I maneuvered between the two students. She was standing, while her frightened antagonist was glued to her seat. Words she was lividly shouting began to register in my mind- somehow this other girl had betrayed her and she was beyond upset- she was furious. I calmly asked her to come with me. That’s when something else registered. She was not only angry and looking right past me at the other girl but she was also taller than me, and her arms were rippling with muscles. If she wanted to get at that girl, it was perfectly conceivable that she could knock me down and still get at her. Again, I quietly but more urgently asked her to leave the room with me. And she did.
When we entered the hallway, a handful of other students joined us in the hall to observe her screaming, raging, pounding the walls with her fists. She seemed to be trying to communicate to me to me what was wrong but her explanation was engulfed by wordless outbursts marked by manic pacing.

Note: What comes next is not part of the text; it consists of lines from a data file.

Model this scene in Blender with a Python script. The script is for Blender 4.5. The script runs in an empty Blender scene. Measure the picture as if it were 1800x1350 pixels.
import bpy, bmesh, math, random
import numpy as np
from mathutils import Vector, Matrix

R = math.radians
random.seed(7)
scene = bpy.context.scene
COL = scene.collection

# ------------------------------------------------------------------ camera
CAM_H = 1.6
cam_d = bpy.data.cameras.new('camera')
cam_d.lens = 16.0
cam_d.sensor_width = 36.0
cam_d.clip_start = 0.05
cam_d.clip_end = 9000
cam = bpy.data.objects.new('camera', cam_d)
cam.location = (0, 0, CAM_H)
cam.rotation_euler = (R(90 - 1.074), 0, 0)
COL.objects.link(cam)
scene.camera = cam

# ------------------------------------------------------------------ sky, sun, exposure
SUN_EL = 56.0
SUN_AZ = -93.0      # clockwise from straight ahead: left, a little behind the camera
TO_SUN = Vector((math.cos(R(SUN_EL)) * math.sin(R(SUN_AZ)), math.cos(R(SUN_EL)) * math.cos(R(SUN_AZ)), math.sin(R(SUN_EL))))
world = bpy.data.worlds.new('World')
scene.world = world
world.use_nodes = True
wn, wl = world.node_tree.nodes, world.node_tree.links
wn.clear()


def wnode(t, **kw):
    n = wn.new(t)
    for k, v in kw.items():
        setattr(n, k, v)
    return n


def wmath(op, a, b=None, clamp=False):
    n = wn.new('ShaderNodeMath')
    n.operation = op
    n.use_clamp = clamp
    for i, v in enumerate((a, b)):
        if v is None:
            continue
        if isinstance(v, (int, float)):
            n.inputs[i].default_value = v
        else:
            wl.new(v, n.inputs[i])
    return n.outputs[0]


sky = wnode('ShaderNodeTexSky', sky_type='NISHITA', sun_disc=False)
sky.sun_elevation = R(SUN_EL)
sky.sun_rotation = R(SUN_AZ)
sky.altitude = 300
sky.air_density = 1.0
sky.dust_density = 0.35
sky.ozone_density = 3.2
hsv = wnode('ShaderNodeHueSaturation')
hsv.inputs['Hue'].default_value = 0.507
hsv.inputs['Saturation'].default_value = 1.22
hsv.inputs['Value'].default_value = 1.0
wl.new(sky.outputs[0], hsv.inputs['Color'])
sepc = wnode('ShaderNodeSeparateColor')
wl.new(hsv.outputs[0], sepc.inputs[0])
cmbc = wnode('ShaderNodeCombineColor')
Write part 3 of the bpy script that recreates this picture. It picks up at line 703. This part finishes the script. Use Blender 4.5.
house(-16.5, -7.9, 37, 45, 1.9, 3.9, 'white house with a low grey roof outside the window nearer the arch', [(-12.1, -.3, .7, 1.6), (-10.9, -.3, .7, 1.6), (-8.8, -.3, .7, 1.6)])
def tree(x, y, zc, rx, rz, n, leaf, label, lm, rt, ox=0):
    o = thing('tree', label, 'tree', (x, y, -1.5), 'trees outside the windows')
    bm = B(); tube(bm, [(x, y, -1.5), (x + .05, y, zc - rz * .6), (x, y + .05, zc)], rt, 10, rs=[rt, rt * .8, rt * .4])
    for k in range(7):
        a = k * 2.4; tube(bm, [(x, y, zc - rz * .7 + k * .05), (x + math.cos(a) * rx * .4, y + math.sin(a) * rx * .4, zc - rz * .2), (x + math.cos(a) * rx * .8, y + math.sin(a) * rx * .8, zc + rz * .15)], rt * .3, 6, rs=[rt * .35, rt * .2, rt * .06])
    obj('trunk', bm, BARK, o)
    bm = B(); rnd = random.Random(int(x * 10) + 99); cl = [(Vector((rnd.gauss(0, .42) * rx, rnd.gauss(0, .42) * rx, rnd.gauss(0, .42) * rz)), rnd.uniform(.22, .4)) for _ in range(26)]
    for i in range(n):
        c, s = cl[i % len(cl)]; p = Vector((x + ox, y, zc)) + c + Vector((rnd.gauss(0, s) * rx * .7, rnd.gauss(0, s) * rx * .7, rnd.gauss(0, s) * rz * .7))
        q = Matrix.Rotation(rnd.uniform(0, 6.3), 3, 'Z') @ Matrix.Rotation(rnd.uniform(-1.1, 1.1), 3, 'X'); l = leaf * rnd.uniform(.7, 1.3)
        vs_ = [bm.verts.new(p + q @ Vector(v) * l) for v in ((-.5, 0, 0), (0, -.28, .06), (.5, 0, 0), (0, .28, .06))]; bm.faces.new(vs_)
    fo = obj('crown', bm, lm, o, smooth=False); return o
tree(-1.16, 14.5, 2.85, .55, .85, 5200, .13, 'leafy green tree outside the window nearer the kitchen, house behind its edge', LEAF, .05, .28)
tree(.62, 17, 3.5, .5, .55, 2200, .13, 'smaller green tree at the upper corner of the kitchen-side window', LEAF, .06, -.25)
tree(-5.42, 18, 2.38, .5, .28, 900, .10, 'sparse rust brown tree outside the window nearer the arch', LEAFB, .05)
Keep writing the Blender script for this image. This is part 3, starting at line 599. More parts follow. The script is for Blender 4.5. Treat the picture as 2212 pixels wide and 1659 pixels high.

A vice principal was nearby, who came over to assist in settling things down, then escorted the student across the hall to the main office. I followed them there, observed that it looked like she already was staring to calm down, and so I returned to class.
After class was dismissed, she returned from the office to fetch her book bag. I calmly explained to her what she had missed in class, and checked to see that she was okay. Her smile had returned and the two of us, both relieved to greet the beginning of a week’s vacation, parted amicably and assured each other that this outburst was something we'd both just put behind us. She told me that she, the vice principal, and the other girl would meet to discuss matters on the Monday after vacation.
And now it seems so clear to me- everything connects back to that innocent conversation about her plants in the greenhouse. She began doing her work, doing it well, and now she heeded my soft request to stifle a strong emotion for the good of everyone involved. Had our relationship not been established as a positive one by that point, would the outcome have been different? It’s very possible. I’m not patting myself on the back here. After all, there are plenty of students I’ve failed to make connections with and it’s taken me this long to realize what a powerful thing it is to make a connection with a student, to show interest in one of their dear interests. And I give her plenty of credit for doing the right thing. It’s not like I convinced her of anything more than leaving a heated situation for a moment. But maybe there is some small component of that situation, some measure of a bond between us where a part of her recognized the empathy I have for her as a person and how I only wanted to help her help herself by not engaging in the fight. It all happened so quickly that it’s hard to analyze it with any certainty. But deep down, I just know that I have made a difference in her life, if only in helping her write a research paper and heading her off when she was about to make a potentially significant mistake. But the realization that has manifested in my consciousness and how I should approach my students from here on out is even more significant. She’s taught me, the new teacher, who has many years of teaching and connecting with students ahead of him.